:: Supplied information ::
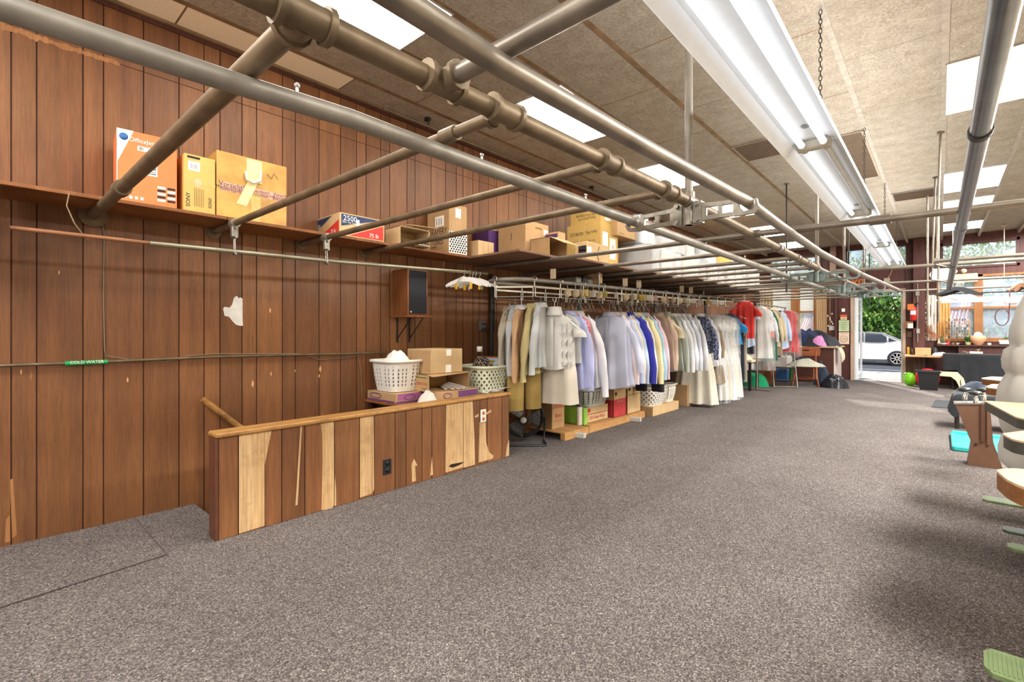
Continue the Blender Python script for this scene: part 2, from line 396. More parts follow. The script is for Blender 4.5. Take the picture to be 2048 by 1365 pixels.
# ceiling
tees = [.03 + .6*k for k in range(-6, 6)]
def cz(y): return CZ + (max(0, y - 11.5)/3.1)*.08
ce = MB(); cols = [WX] + tees + [3.2]; bn = MB()
for ci, (xa, xb) in enumerate(zip(cols[:-1], cols[1:])):
    ph = (.33 if ci % 2 else .92) - 1.18*5
    if ci == 0: ph = .92 - 1.18*5
    ys = [-2.8] + [ph + 1.18*k for k in range(40) if -2.75 < ph + 1.18*k < FY - .05] + [FY]
    g = .012 if xa < -.8 else .004; w = .02
    for ya, yb in zip(ys[:-1], ys[1:]):
        ce.quad((xa+w, ya+g/2, cz(ya)), (xa+w, yb-g/2, cz(yb)), (xb-w, yb-g/2, cz(yb)), (xb-w, ya+g/2, cz(ya)), CREAMTILE if ci == 0 and yb < 2.2 else CEILT)
        if xa < -.8 and g > .01: ce.box((xa, yb-.012, cz(yb)+.0005), (xb, yb+.012, cz(yb)+.003), TEERUST)
    ce.box((xb-.021, -2.8, CZ-.004), (xb+.021, 11.5, CZ+.002), TEE if xa > -1.9 else TEERUST)
    ce.box((xb-.021, 11.5, CZ+.0), (xb+.021, FY, CZ+.08), TEE)
ce.quad((WX, -2.8, CZ+.006), (WX, 11.5, CZ+.006), (3.2, 11.5, CZ+.006), (3.2, -2.8, CZ+.006), SPLIT)
ce.quad((WX, 11.5, CZ+.006), (WX, FY, CZ+.09), (3.2, FY, CZ+.09), (3.2, 11.5, CZ+.006), SPLIT)
struct(ce.build('ceiling'))
tr = MB(); tr.box((WX, -2.8, CZ-.02), (WX+.03, 11.5, CZ+.004), TEERUST); tr.box((WX, -2.8, CZ-.022), (WX+.012, 11.5, CZ-.05), DARKWOOD)
struct(tr.build('trim_1'))
# other walls, out of frame, close the room
def holes_wall(name, x0, x1, z0, z1, ya, yb, holes, m):
    xs = sorted({x0, x1, *[h[0] for h in holes], *[h[1] for h in holes]}); zs = sorted({z0, z1, *[h[2] for h in holes], *[h[3] for h in holes]})
    w = MB()
    for a, b in zip(xs[:-1], xs[1:]):
        for c, d in zip(zs[:-1], zs[1:]):
            cx, cy = (a+b)/2, (c+d)/2
            if not any(h[0] < cx < h[1] and h[2] < cy < h[3] for h in holes): w.box((a, ya, c), (b, yb, d), m)
    return struct(w.build(name))
FRONT = wood('front_paint', '593430', '683e38', 'z', .5, 60, .1)
LW = (-3.72,-2.42,1.05,2.43); LT = (-3.5,-2.3,2.58,3.19); DR = (-1.6,-.66,0,2.14); DT = (-1.76,-.57,2.73,3.24); RT = (.03,1.22,2.63,3.15); RW = (-.02,2.5,1.03,2.43)
holes_wall('wall_front', WX, 3.2, -.3, 3.5, FY, FY+.18, [LW, LT, DR, DT, RT, RW], FRONT)
wr = MB(); wr.box((3.2, -2.8, 0), (3.3, FY+.2, 3.5), plain('cream_wall','b9a88e',.8)); struct(wr.build('wall_right'))
wb = MB(); wb.box((WX, -2.9, 0), (3.2, -2.8, 3.5), plain('cream_wall','b9a88e',.8)); struct(wb.build('wall_back'))
# half wall round the stair
HX, HT = -3.095, .10
hu = [437,476.7,529,563.5,609.7,669,719,748,790,812,844,863.6,891.6,927,960,974.7,1003.7,1018]
he = [P(u, x=HX).y for u in hu]; y0, y1 = he[0], he[-1]; HZ = .59
mb, tn = boarded('half_wall', he, [0, HZ], lambda t, d, z: (HX - d, t, z), PANEL, GROOVE, .006, .005)
mb.box((HX-HT, y0+.001, 0), (HX-.006, y1, HZ), PANEL)
def hw(u, v): p = P(u, v, x=HX); return (p.y, p.z)
MH = Matrix(((0,0,1,HX-.0015),(1,0,0,0),(0,1,0,0),(0,0,0,1)))
def peel(pts, m=PALE): mb.prism([hw(u,v) for u,v in pts], .0025, m, MH)
peel([(478,867),(529,863),(529,1052),(478,1068)]); peel([(529.5,863),(543,861),(529.5,930)])
peel([(601,852),(604,852),(595,1010),(591,1012)])
peel([(641,846),(668,843),(668,1010),(664,1018),(643,1021),(645,920),(644,870)]); peel([(670,950),(672,985),(672,1012),(669,1013)])
peel([(720,833),(744,830),(744,988),(720,996)]); peel([(745,830),(747,830),(748,980),(745,986)])
peel([(892,808),(926,804),(926,935),(891,946)]); peel([(927,804),(945,803),(949,880),(950,930),(927,936)])
peel([(959,845),(971,845),(972,885),(978,905),(987,912),(985,918),(957,926),(958,880)]); peel([(1014,893),(1018,880),(1018,912),(1011,914)])
peel([(949,833),(957,828),(957,834),(950,836)]); peel([(972,826),(982,820),(983,824),(973,830)])
peel([(823,930),(828,918),(835,932),(830,932),(832,962),(824,965)]); peel([(864,915),(866,950),(860,952)])
BURN = plain('burnt_gouge', '2a1a10', .95)
mb.prism([hw(u,v) for u,v in [(897,934),(902,929),(930,924),(918,931),(905,936)]], .003, BURN, MH)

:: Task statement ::
Reproduce each line word for word and drop the pictures.

:: Full answer ::
Continue the Blender Python script for this scene: part 2, from line 396. More parts follow. The script is for Blender 4.5. Take the picture to be 2048 by 1365 pixels.
# ceiling
tees = [.03 + .6*k for k in range(-6, 6)]
def cz(y): return CZ + (max(0, y - 11.5)/3.1)*.08
ce = MB(); cols = [WX] + tees + [3.2]; bn = MB()
for ci, (xa, xb) in enumerate(zip(cols[:-1], cols[1:])):
    ph = (.33 if ci % 2 else .92) - 1.18*5
    if ci == 0: ph = .92 - 1.18*5
    ys = [-2.8] + [ph + 1.18*k for k in range(40) if -2.75 < ph + 1.18*k < FY - .05] + [FY]
    g = .012 if xa < -.8 else .004; w = .02
    for ya, yb in zip(ys[:-1], ys[1:]):
        ce.quad((xa+w, ya+g/2, cz(ya)), (xa+w, yb-g/2, cz(yb)), (xb-w, yb-g/2, cz(yb)), (xb-w, ya+g/2, cz(ya)), CREAMTILE if ci == 0 and yb < 2.2 else CEILT)
        if xa < -.8 and g > .01: ce.box((xa, yb-.012, cz(yb)+.0005), (xb, yb+.012, cz(yb)+.003), TEERUST)
    ce.box((xb-.021, -2.8, CZ-.004), (xb+.021, 11.5, CZ+.002), TEE if xa > -1.9 else TEERUST)
    ce.box((xb-.021, 11.5, CZ+.0), (xb+.021, FY, CZ+.08), TEE)
ce.quad((WX, -2.8, CZ+.006), (WX, 11.5, CZ+.006), (3.2, 11.5, CZ+.006), (3.2, -2.8, CZ+.006), SPLIT)
ce.quad((WX, 11.5, CZ+.006), (WX, FY, CZ+.09), (3.2, FY, CZ+.09), (3.2, 11.5, CZ+.006), SPLIT)
struct(ce.build('ceiling'))
tr = MB(); tr.box((WX, -2.8, CZ-.02), (WX+.03, 11.5, CZ+.004), TEERUST); tr.box((WX, -2.8, CZ-.022), (WX+.012, 11.5, CZ-.05), DARKWOOD)
struct(tr.build('trim_1'))
# other walls, out of frame, close the room
def holes_wall(name, x0, x1, z0, z1, ya, yb, holes, m):
    xs = sorted({x0, x1, *[h[0] for h in holes], *[h[1] for h in holes]}); zs = sorted({z0, z1, *[h[2] for h in holes], *[h[3] for h in holes]})
    w = MB()
    for a, b in zip(xs[:-1], xs[1:]):
        for c, d in zip(zs[:-1], zs[1:]):
            cx, cy = (a+b)/2, (c+d)/2
            if not any(h[0] < cx < h[1] and h[2] < cy < h[3] for h in holes): w.box((a, ya, c), (b, yb, d), m)
    return struct(w.build(name))
FRONT = wood('front_paint', '593430', '683e38', 'z', .5, 60, .1)
LW = (-3.72,-2.42,1.05,2.43); LT = (-3.5,-2.3,2.58,3.19); DR = (-1.6,-.66,0,2.14); DT = (-1.76,-.57,2.73,3.24); RT = (.03,1.22,2.63,3.15); RW = (-.02,2.5,1.03,2.43)
holes_wall('wall_front', WX, 3.2, -.3, 3.5, FY, FY+.18, [LW, LT, DR, DT, RT, RW], FRONT)
wr = MB(); wr.box((3.2, -2.8, 0), (3.3, FY+.2, 3.5), plain('cream_wall','b9a88e',.8)); struct(wr.build('wall_right'))
wb = MB(); wb.box((WX, -2.9, 0), (3.2, -2.8, 3.5), plain('cream_wall','b9a88e',.8)); struct(wb.build('wall_back'))
# half wall round the stair
HX, HT = -3.095, .10
hu = [437,476.7,529,563.5,609.7,669,719,748,790,812,844,863.6,891.6,927,960,974.7,1003.7,1018]
he = [P(u, x=HX).y for u in hu]; y0, y1 = he[0], he[-1]; HZ = .59
mb, tn = boarded('half_wall', he, [0, HZ], lambda t, d, z: (HX - d, t, z), PANEL, GROOVE, .006, .005)
mb.box((HX-HT, y0+.001, 0), (HX-.006, y1, HZ), PANEL)
def hw(u, v): p = P(u, v, x=HX); return (p.y, p.z)
MH = Matrix(((0,0,1,HX-.0015),(1,0,0,0),(0,1,0,0),(0,0,0,1)))
def peel(pts, m=PALE): mb.prism([hw(u,v) for u,v in pts], .0025, m, MH)
peel([(478,867),(529,863),(529,1052),(478,1068)]); peel([(529.5,863),(543,861),(529.5,930)])
peel([(601,852),(604,852),(595,1010),(591,1012)])
peel([(641,846),(668,843),(668,1010),(664,1018),(643,1021),(645,920),(644,870)]); peel([(670,950),(672,985),(672,1012),(669,1013)])
peel([(720,833),(744,830),(744,988),(720,996)]); peel([(745,830),(747,830),(748,980),(745,986)])
peel([(892,808),(926,804),(926,935),(891,946)]); peel([(927,804),(945,803),(949,880),(950,930),(927,936)])
peel([(959,845),(971,845),(972,885),(978,905),(987,912),(985,918),(957,926),(958,880)]); peel([(1014,893),(1018,880),(1018,912),(1011,914)])
peel([(949,833),(957,828),(957,834),(950,836)]); peel([(972,826),(982,820),(983,824),(973,830)])
peel([(823,930),(828,918),(835,932),(830,932),(832,962),(824,965)]); peel([(864,915),(866,950),(860,952)])
BURN = plain('burnt_gouge', '2a1a10', .95)
mb.prism([hw(u,v) for u,v in [(897,934),(902,929),(930,924),(918,931),(905,936)]], .003, BURN, MH)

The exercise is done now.